Best of Boston Event Honors Winners, Brings Sponsors to Life

By Jenny Berg August 4, 2011, 1:15 PM EDT

Photo: Scotland Huber for BizBash

On July 27, Boston magazine feted the winners of its “Best of Boston” issue at a 1,300-guest event at Massport's Black Falcon Cruise Terminal. With 328 winners in categories ranging from Best Raw Bar to Best Day Spa, the August glossy contains “one of the biggest 'Best of Boston' lists in magazine history,” said marketing director Jessica Sousa. “The party is a big celebration of our winners and the outstanding work they do. We don't ask them to do anything at the event other than come and celebrate. We want the winners to feel very special.”

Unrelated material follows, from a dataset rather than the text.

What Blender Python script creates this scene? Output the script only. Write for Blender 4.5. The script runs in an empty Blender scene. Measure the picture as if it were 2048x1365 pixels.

Toward that end, planners employed prominent signage that called the winners out. “This year, we created five nine-foot double-sided window clings that listed all of the winners in a larger-than-life format, so everyone could walk up to the display, point out their award, and have their picture taken with it,” Sousa said. Each honoree was also given a “winner” lanyard at check-in. “They can wear it during the party, and people come up and congratulate them, and start chatting about their award,” Sousa said.

In addition to congratulating winners, the soiree gave print advertisers an opportunity to engage guests. “This year we really blew out the sponsorship activation,” Sousa said. “We had seven sponsors, and each one had their own unique area at the party. I'm always amazed at how creative these huge brands are when it comes to on-site events. They bring a whole new element of engagement and interactivity that the guests anticipate year to year, and it's one of the things that Best of Boston is recognized for: the pure fun and excitement.”

JetBlue had a lounge stocked with cushy airplane seats and snacks in its signature hue, including Terra blue potato chips and blueberry-filled desserts. Infiniti had model vehicles on site, and Patrón doled out fruity specialty drinks. Stella Artois, the beer sponsor, had bars stationed throughout the event.  

According to Sousa, the most challenging part of the planning process was managing the guest list. “We have a small marketing and event team, and the requests come barreling in from all directions,” she said. “Keeping track of the names and the last-minute requests is a full-time job in itself. Everyone wants to come to this party, and we want to keep it private and exclusive. Telling people no is really hard, but we have to do it sometimes.” Ultimately, the crowd included  media, advertisers, local celebrities and socialites, and the magazine's editorial staff and contributors.